▶ WHAT THE EXERCISE ASKS:
Images are not part of the copy; transcribe all the data exactly.

▶ SOURCE EXCERPT:
....

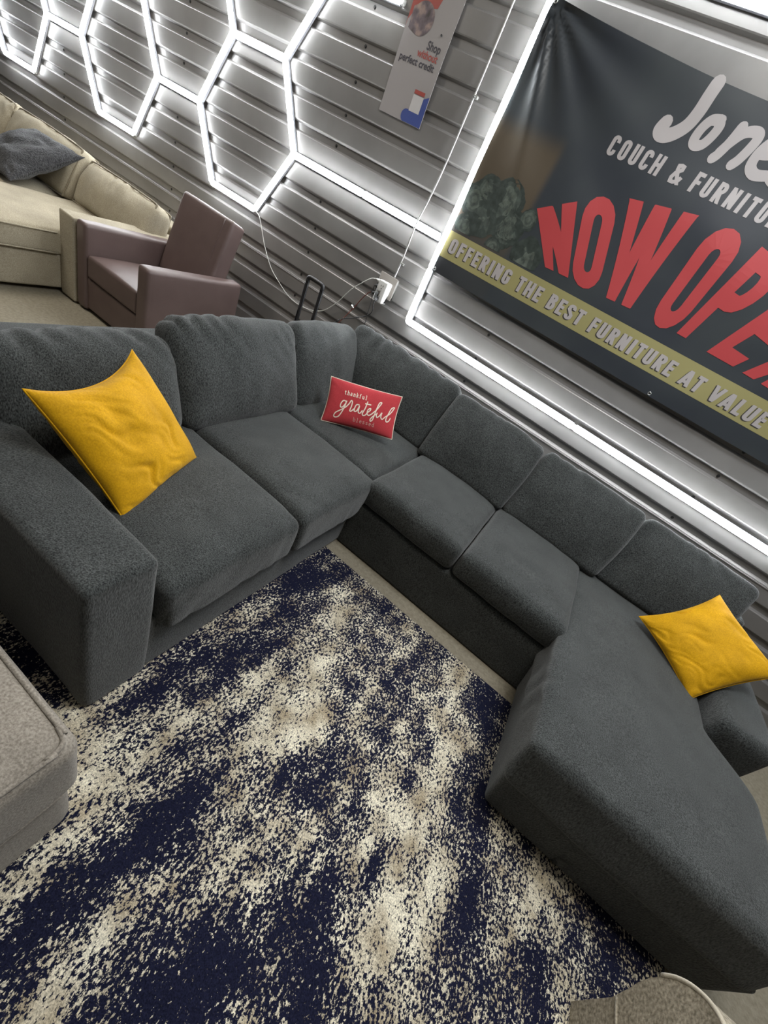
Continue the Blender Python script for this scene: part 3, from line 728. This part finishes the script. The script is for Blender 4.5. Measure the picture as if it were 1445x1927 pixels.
def build_banner():
    root = thing('banner', 'dark vinyl store banner reading NOW OPEN hung inside the light frame', 'banner', (0.05, WY - .03, 1.47))
    nx, nz = 150, 80
    bm = bmesh.new(); g = []
    for j in range(nz + 1):
        row = []
        for i in range(nx + 1):
            x = BX0 + (BX1 - BX0) * i / nx; z = b_bot(x) + (b_top(x) - b_bot(x)) * j / nz
            row.append(bm.verts.new((x, b_y(x, z), z)))
        g.append(row)
    for j in range(nz):
        for i in range(nx): bm.faces.new((g[j][i], g[j][i + 1], g[j + 1][i + 1], g[j + 1][i]))
    o = at(root, obj('vinyl_sheet', bm, M['banner']))
    # printed yellow stripe
    def P(x, z, d): return Vector((x, b_y(x, z) - d, z))
    bm = bmesh.new(); prev = None
    for i in range(121):
        x = BX0 + 0.002 + (BX1 - BX0 - 0.004) * i / 120
        cur = [bm.verts.new(P(x, (1.574 + .010 * (x - BX0)) + 0.166 * k / 6, 0.0010)) for k in range(7)]
        if prev:
            for k in range(6): bm.faces.new((prev[k], cur[k], cur[k + 1], prev[k + 1]))
        prev = cur
    at(root, obj('yellow_stripe', bm, M['stripe']))
    def line(text, x0, x1, zb, h, slope, mat, d, sh=None, t=0.2, gap=.11, space=.3):
        wid = lambda q: sum(space if c == ' ' else CW.get(c, 0.45) + gap for c in q)
        k = (x1 - x0) / (wid(text) - gap); pos = 0
        for word in text.split(' '):
            wx0 = x0 + pos * k; wx1 = wx0 + (wid(word) - gap) * k; pos += wid(word) + space
            b0 = bmesh.new(); caps_line(b0, word, wx0, wx1, lambda x, q: P(x, zb + slope * (x - x0) + q * h, d), t, gap, space)
            l = at(root, obj('lettering', b0, mat, smooth=False)); l['label'] = 'pale printed word ' + word
            if sh:
                b0 = bmesh.new(); caps_line(b0, word, wx0, wx1, lambda x, q: P(x - .005, zb - .006 + slope * (x - x0) + q * h, d - .0006), t, gap, space)
                c = obj('drop_shadow', b0, M['ink_shadow'], smooth=False); c.parent = l; c.matrix_parent_inverse = Matrix.Translation(root.location).inverted() @ Matrix.Translation(root.location)
    line('OFFERING THE BEST FURNITURE AT VALUE', -1.405, 0.905, 1.616, 0.091, 0.0035, M['ink_grey'], 0.0024, True, 0.19, .155, .36)
    line('COUCH & FURNITURE', -0.766, 0.285, 2.408, 0.089, 0.0, M['ink_grey'], 0.0014, None, 0.19, .19, .42)
    # NOW OPEN: fanned under an arched top
    Q = [('N', (-.965, 2.055), (-.760, 2.170), (-.725, 1.812), (-.555, 1.820)), ('O', (-.735, 2.222), (-.545, 2.262), (-.530, 1.797), (-.345, 1.822)),
         ('W', (-.492, 2.285), (-.136, 2.338), (-.318, 1.822), (-.085, 1.835)), ('O', (-.035, 2.345), (.165, 2.355), (.005, 1.808), (.175, 1.832)),
         ('P', (.235, 2.335), (.435, 2.300), (.187, 1.838), (.350, 1.835)), ('E', (.520, 2.262), (.740, 2.190), (.388, 1.828), (.555, 1.826)), ('N', (.815, 2.175), (1.060, 2.060), (.615, 1.822), (.805, 1.815))]
    b0 = bmesh.new()
    for c, TL, TR, BL, BR in Q:
        TL, TR, BL, BR = Vector(TL), Vector(TR), Vector(BL), Vector(BR)
        w = 0.78 if c == 'W' else 0.50; t = 0.17 if c == 'W' else 0.185
        def fn(a, b_):
            q = BL.lerp(BR, a / w).lerp(TL.lerp(TR, a / w), b_); return P(q.x, q.y, 0.0014)
        for pl, cl in caps_glyph(c, w, t): ribbon(b0, pl, t, fn, cl, (0, 1), 0.06)
    at(root, obj('lettering', b0, M['ink_red'], smooth=False))['label'] = 'red words NOW OPEN in arched capitals'
    # brush script name
    ST = [([(-.445, 2.803), (-.446, 2.758), (-.445, 2.690), (-.456, 2.635), (-.485, 2.595), (-.52, 2.570), (-.552, 2.566), (-.570, 2.582), (-.563, 2.612)], .064),
          ([(-.325, 2.690), (-.365, 2.680), (-.385, 2.640), (-.385, 2.595), (-.365, 2.578), (-.335, 2.590), (-.318, 2.630), (-.315, 2.670), (-.335, 2.690)], .046),
          ([(-.218, 2.698), (-.224, 2.637), (-.238, 2.582), (-.250, 2.560)], .046), ([(-.238, 2.590), (-.219, 2.639), (-.189, 2.684), (-.145, 2.700), (-.122, 2.685), (-.124, 2.641), (-.136, 2.591), (-.150, 2.565)], .046),
          ([(-.060, 2.640), (-.020, 2.652), (.005, 2.680), (-.020, 2.705), (-.055, 2.690), (-.075, 2.640), (-.068, 2.588), (-.030, 2.565), (.020, 2.575)], .046),
          ([(.130, 2.690), (.095, 2.705), (.070, 2.675), (.100, 2.640), (.110, 2.600), (.080, 2.568), (.040, 2.580)], .046)]
    b0 = bmesh.new()
    for pts, w in ST:
        q = [(p.x, p.y) for p in catmull([Vector((x, z, 0)) for x, z in pts], 6)]
        ribbon(b0, q, w, lambda x, z: P(x, z, .0014))
        for e in (q[0], q[-1]): disc(b0, e, w / 2, lambda x, z: P(x, z, .0015))
    at(root, obj('lettering', b0, M['ink_grey'], smooth=False))['label'] = 'pale brush script name Jones'
    # printed pale green rosettes
    rs = random.Random(5)
    for cx, cz, R_ in ((-1.185, 2.010, .125), (-1.075, 1.895, .105), (-1.265, 1.880, .105), (-1.385, 1.950, .085), (-1.370, 1.795, .075), (-1.120, 1.765, .060), (-.875, 1.810, .100), (-.98, 1.985, .06), (-1.32, 2.03, .08)):
        lev = 0.0010; bmx = bmesh.new(); mid = {}
        for ring, (rr, n, mi) in enumerate(((1.0, 11, 0), (.80, 10, 1), (.60, 9, 2), (.42, 7, 1), (.25, 5, 2))):
            for k in range(n):
                an = 2 * PI * (k + rs.random() * .5) / n; pr = R_ * rr * .48 * rs.uniform(.8, 1.1)
                px, pz = cx + math.cos(an) * R_ * rr * .58, cz + math.sin(an) * R_ * rr * .58
                vs = []
                for s in range(12):
                    a2 = 2 * PI * s / 12; q = pr * (1 + .18 * rs.random())
                    ux, uz = px + q * math.cos(a2), pz + q * math.sin(a2)
                    ux = max(BX0 + .004, ux); uz = max(1.758, uz)
                    vs.append(bmx.verts.new(P(ux, uz, lev)))
                bmx.faces.new(vs).material_index = mi; lev += 0.000012
        fl = at(root, obj('printed_flower', bmx, M['ros1'], smooth=False)); fl.data.materials.append(M['ros2']); fl.data.materials.append(M['ros3'])
    # metal eyelets
    for x, z in ((BX0 + .016, 2.862), (BX0 + .016, 1.487), (0.30, 1.497), (BX1 - .02, 2.86), (BX1 - .02, 1.50)):
        bm = bmesh.new(); y = b_y(x, z) - .002
        tube(bm, [(x + .008 * math.cos(a * PI / 8), y, z + .008 * math.sin(a * PI / 8)) for a in range(16)], .0032, 6, True)
        at(root, obj('eyelet', bm, M['grey_metal']))
build_banner()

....

▶ REPLY:
Continue the Blender Python script for this scene: part 3, from line 728. This part finishes the script. The script is for Blender 4.5. Measure the picture as if it were 1445x1927 pixels.
def build_banner():
    root = thing('banner', 'dark vinyl store banner reading NOW OPEN hung inside the light frame', 'banner', (0.05, WY - .03, 1.47))
    nx, nz = 150, 80
    bm = bmesh.new(); g = []
    for j in range(nz + 1):
        row = []
        for i in range(nx + 1):
            x = BX0 + (BX1 - BX0) * i / nx; z = b_bot(x) + (b_top(x) - b_bot(x)) * j / nz
            row.append(bm.verts.new((x, b_y(x, z), z)))
        g.append(row)
    for j in range(nz):
        for i in range(nx): bm.faces.new((g[j][i], g[j][i + 1], g[j + 1][i + 1], g[j + 1][i]))
    o = at(root, obj('vinyl_sheet', bm, M['banner']))
    # printed yellow stripe
    def P(x, z, d): return Vector((x, b_y(x, z) - d, z))
    bm = bmesh.new(); prev = None
    for i in range(121):
        x = BX0 + 0.002 + (BX1 - BX0 - 0.004) * i / 120
        cur = [bm.verts.new(P(x, (1.574 + .010 * (x - BX0)) + 0.166 * k / 6, 0.0010)) for k in range(7)]
        if prev:
            for k in range(6): bm.faces.new((prev[k], cur[k], cur[k + 1], prev[k + 1]))
        prev = cur
    at(root, obj('yellow_stripe', bm, M['stripe']))
    def line(text, x0, x1, zb, h, slope, mat, d, sh=None, t=0.2, gap=.11, space=.3):
        wid = lambda q: sum(space if c == ' ' else CW.get(c, 0.45) + gap for c in q)
        k = (x1 - x0) / (wid(text) - gap); pos = 0
        for word in text.split(' '):
            wx0 = x0 + pos * k; wx1 = wx0 + (wid(word) - gap) * k; pos += wid(word) + space
            b0 = bmesh.new(); caps_line(b0, word, wx0, wx1, lambda x, q: P(x, zb + slope * (x - x0) + q * h, d), t, gap, space)
            l = at(root, obj('lettering', b0, mat, smooth=False)); l['label'] = 'pale printed word ' + word
            if sh:
                b0 = bmesh.new(); caps_line(b0, word, wx0, wx1, lambda x, q: P(x - .005, zb - .006 + slope * (x - x0) + q * h, d - .0006), t, gap, space)
                c = obj('drop_shadow', b0, M['ink_shadow'], smooth=False); c.parent = l; c.matrix_parent_inverse = Matrix.Translation(root.location).inverted() @ Matrix.Translation(root.location)
    line('OFFERING THE BEST FURNITURE AT VALUE', -1.405, 0.905, 1.616, 0.091, 0.0035, M['ink_grey'], 0.0024, True, 0.19, .155, .36)
    line('COUCH & FURNITURE', -0.766, 0.285, 2.408, 0.089, 0.0, M['ink_grey'], 0.0014, None, 0.19, .19, .42)
    # NOW OPEN: fanned under an arched top
    Q = [('N', (-.965, 2.055), (-.760, 2.170), (-.725, 1.812), (-.555, 1.820)), ('O', (-.735, 2.222), (-.545, 2.262), (-.530, 1.797), (-.345, 1.822)),
         ('W', (-.492, 2.285), (-.136, 2.338), (-.318, 1.822), (-.085, 1.835)), ('O', (-.035, 2.345), (.165, 2.355), (.005, 1.808), (.175, 1.832)),
         ('P', (.235, 2.335), (.435, 2.300), (.187, 1.838), (.350, 1.835)), ('E', (.520, 2.262), (.740, 2.190), (.388, 1.828), (.555, 1.826)), ('N', (.815, 2.175), (1.060, 2.060), (.615, 1.822), (.805, 1.815))]
    b0 = bmesh.new()
    for c, TL, TR, BL, BR in Q:
        TL, TR, BL, BR = Vector(TL), Vector(TR), Vector(BL), Vector(BR)
        w = 0.78 if c == 'W' else 0.50; t = 0.17 if c == 'W' else 0.185
        def fn(a, b_):
            q = BL.lerp(BR, a / w).lerp(TL.lerp(TR, a / w), b_); return P(q.x, q.y, 0.0014)
        for pl, cl in caps_glyph(c, w, t): ribbon(b0, pl, t, fn, cl, (0, 1), 0.06)
    at(root, obj('lettering', b0, M['ink_red'], smooth=False))['label'] = 'red words NOW OPEN in arched capitals'
    # brush script name
    ST = [([(-.445, 2.803), (-.446, 2.758), (-.445, 2.690), (-.456, 2.635), (-.485, 2.595), (-.52, 2.570), (-.552, 2.566), (-.570, 2.582), (-.563, 2.612)], .064),
          ([(-.325, 2.690), (-.365, 2.680), (-.385, 2.640), (-.385, 2.595), (-.365, 2.578), (-.335, 2.590), (-.318, 2.630), (-.315, 2.670), (-.335, 2.690)], .046),
          ([(-.218, 2.698), (-.224, 2.637), (-.238, 2.582), (-.250, 2.560)], .046), ([(-.238, 2.590), (-.219, 2.639), (-.189, 2.684), (-.145, 2.700), (-.122, 2.685), (-.124, 2.641), (-.136, 2.591), (-.150, 2.565)], .046),
          ([(-.060, 2.640), (-.020, 2.652), (.005, 2.680), (-.020, 2.705), (-.055, 2.690), (-.075, 2.640), (-.068, 2.588), (-.030, 2.565), (.020, 2.575)], .046),
          ([(.130, 2.690), (.095, 2.705), (.070, 2.675), (.100, 2.640), (.110, 2.600), (.080, 2.568), (.040, 2.580)], .046)]
    b0 = bmesh.new()
    for pts, w in ST:
        q = [(p.x, p.y) for p in catmull([Vector((x, z, 0)) for x, z in pts], 6)]
        ribbon(b0, q, w, lambda x, z: P(x, z, .0014))
        for e in (q[0], q[-1]): disc(b0, e, w / 2, lambda x, z: P(x, z, .0015))
    at(root, obj('lettering', b0, M['ink_grey'], smooth=False))['label'] = 'pale brush script name Jones'
    # printed pale green rosettes
    rs = random.Random(5)
    for cx, cz, R_ in ((-1.185, 2.010, .125), (-1.075, 1.895, .105), (-1.265, 1.880, .105), (-1.385, 1.950, .085), (-1.370, 1.795, .075), (-1.120, 1.765, .060), (-.875, 1.810, .100), (-.98, 1.985, .06), (-1.32, 2.03, .08)):
        lev = 0.0010; bmx = bmesh.new(); mid = {}
        for ring, (rr, n, mi) in enumerate(((1.0, 11, 0), (.80, 10, 1), (.60, 9, 2), (.42, 7, 1), (.25, 5, 2))):
            for k in range(n):
                an = 2 * PI * (k + rs.random() * .5) / n; pr = R_ * rr * .48 * rs.uniform(.8, 1.1)
                px, pz = cx + math.cos(an) * R_ * rr * .58, cz + math.sin(an) * R_ * rr * .58
                vs = []
                for s in range(12):
                    a2 = 2 * PI * s / 12; q = pr * (1 + .18 * rs.random())
                    ux, uz = px + q * math.cos(a2), pz + q * math.sin(a2)
                    ux = max(BX0 + .004, ux); uz = max(1.758, uz)
                    vs.append(bmx.verts.new(P(ux, uz, lev)))
                bmx.faces.new(vs).material_index = mi; lev += 0.000012
        fl = at(root, obj('printed_flower', bmx, M['ros1'], smooth=False)); fl.data.materials.append(M['ros2']); fl.data.materials.append(M['ros3'])
    # metal eyelets
    for x, z in ((BX0 + .016, 2.862), (BX0 + .016, 1.487), (0.30, 1.497), (BX1 - .02, 2.86), (BX1 - .02, 1.50)):
        bm = bmesh.new(); y = b_y(x, z) - .002
        tube(bm, [(x + .008 * math.cos(a * PI / 8), y, z + .008 * math.sin(a * PI / 8)) for a in range(16)], .0032, 6, True)
        at(root, obj('eyelet', bm, M['grey_metal']))
build_banner()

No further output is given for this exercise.